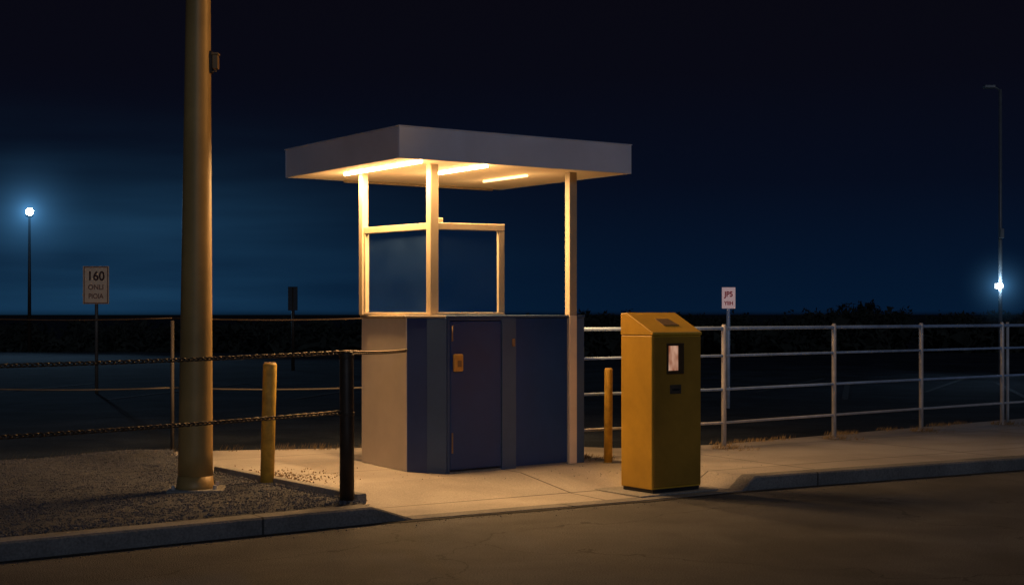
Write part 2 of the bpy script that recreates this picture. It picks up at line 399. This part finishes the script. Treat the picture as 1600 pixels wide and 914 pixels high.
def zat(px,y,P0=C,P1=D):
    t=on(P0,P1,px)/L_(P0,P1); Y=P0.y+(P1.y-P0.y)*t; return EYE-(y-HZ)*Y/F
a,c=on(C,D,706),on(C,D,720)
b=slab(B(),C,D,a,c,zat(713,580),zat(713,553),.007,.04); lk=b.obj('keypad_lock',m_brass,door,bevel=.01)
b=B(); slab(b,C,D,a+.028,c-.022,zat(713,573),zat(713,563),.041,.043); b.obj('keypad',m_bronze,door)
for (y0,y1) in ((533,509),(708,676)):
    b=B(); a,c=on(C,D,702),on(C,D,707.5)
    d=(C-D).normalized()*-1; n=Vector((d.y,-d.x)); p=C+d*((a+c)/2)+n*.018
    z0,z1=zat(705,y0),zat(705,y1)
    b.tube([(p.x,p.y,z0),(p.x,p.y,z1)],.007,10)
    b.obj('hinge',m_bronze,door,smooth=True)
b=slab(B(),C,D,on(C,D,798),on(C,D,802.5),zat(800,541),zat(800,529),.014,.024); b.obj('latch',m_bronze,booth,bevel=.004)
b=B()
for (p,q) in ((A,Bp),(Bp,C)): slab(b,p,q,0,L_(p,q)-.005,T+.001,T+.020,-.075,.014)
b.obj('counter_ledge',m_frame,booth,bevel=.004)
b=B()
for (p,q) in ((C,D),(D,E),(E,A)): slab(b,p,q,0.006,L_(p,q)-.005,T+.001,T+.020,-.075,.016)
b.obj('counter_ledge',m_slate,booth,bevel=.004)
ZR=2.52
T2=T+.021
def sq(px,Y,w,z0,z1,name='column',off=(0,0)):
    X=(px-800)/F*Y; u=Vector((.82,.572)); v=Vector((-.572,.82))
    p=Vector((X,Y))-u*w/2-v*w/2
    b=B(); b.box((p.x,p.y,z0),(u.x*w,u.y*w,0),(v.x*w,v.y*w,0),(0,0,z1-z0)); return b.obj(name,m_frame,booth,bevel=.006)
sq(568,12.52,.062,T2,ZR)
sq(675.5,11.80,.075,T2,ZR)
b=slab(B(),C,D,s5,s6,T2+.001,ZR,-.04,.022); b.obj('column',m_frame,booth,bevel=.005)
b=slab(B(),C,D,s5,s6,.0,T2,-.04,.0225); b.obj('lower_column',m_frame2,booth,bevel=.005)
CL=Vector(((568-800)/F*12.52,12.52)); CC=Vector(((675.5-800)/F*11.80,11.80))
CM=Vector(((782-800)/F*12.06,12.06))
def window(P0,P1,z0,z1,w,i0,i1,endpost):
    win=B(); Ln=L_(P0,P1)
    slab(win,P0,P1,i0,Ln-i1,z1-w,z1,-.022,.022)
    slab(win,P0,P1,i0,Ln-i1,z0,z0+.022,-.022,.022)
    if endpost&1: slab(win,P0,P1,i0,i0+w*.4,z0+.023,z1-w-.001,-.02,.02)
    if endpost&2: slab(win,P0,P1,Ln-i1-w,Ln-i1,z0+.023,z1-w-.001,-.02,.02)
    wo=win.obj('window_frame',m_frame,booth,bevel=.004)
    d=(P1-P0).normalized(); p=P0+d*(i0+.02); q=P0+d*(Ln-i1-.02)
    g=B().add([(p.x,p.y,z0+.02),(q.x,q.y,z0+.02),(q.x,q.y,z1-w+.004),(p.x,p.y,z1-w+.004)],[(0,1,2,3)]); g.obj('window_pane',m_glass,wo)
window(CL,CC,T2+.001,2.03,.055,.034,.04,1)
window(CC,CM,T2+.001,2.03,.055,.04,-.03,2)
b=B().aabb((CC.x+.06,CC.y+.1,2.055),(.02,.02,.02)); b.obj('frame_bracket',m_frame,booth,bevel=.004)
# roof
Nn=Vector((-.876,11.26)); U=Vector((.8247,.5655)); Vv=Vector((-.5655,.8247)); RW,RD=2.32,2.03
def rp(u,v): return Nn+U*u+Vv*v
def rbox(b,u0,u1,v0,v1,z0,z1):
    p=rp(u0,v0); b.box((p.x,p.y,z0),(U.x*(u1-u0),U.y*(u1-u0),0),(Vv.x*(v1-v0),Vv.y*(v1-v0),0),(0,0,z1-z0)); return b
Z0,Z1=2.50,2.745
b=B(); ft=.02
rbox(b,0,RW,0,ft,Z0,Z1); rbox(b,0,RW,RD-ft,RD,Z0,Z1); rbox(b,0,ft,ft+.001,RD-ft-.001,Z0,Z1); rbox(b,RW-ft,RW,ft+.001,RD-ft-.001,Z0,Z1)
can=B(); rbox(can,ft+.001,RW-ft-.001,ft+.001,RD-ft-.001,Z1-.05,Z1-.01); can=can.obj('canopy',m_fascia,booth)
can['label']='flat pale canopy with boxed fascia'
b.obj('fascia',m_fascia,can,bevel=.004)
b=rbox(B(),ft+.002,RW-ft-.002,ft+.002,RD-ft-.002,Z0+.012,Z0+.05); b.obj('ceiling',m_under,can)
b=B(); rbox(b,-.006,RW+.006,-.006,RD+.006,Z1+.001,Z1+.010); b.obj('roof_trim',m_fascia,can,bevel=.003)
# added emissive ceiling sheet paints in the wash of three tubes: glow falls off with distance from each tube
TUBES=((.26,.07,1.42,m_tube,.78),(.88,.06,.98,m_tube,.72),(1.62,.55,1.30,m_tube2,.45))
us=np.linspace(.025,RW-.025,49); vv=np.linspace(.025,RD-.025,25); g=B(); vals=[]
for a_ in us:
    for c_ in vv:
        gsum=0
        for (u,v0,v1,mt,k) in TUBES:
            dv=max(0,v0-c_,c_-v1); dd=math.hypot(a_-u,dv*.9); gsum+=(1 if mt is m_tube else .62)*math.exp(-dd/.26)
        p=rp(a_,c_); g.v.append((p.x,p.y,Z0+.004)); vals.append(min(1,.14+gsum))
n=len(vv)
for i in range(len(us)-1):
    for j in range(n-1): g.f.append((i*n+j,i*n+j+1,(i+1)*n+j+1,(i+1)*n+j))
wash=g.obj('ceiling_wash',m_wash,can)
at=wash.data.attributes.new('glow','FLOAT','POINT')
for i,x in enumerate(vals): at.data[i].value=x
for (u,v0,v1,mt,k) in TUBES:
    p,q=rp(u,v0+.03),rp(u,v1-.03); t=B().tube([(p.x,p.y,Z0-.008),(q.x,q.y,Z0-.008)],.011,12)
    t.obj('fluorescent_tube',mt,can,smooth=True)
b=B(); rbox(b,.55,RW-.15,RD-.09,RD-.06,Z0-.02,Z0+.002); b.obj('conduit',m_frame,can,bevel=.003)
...
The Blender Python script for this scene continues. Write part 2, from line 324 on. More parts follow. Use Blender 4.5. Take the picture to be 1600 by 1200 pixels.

> [What the task requires]:
Copy every line of the records above that contains "pixels".

> [Task result]:
Write part 2 of the bpy script that recreates this picture. It picks up at line 399. This part finishes the script. Treat the picture as 1600 pixels wide and 914 pixels high.
The Blender Python script for this scene continues. Write part 2, from line 324 on. More parts follow. Use Blender 4.5. Take the picture to be 1600 by 1200 pixels.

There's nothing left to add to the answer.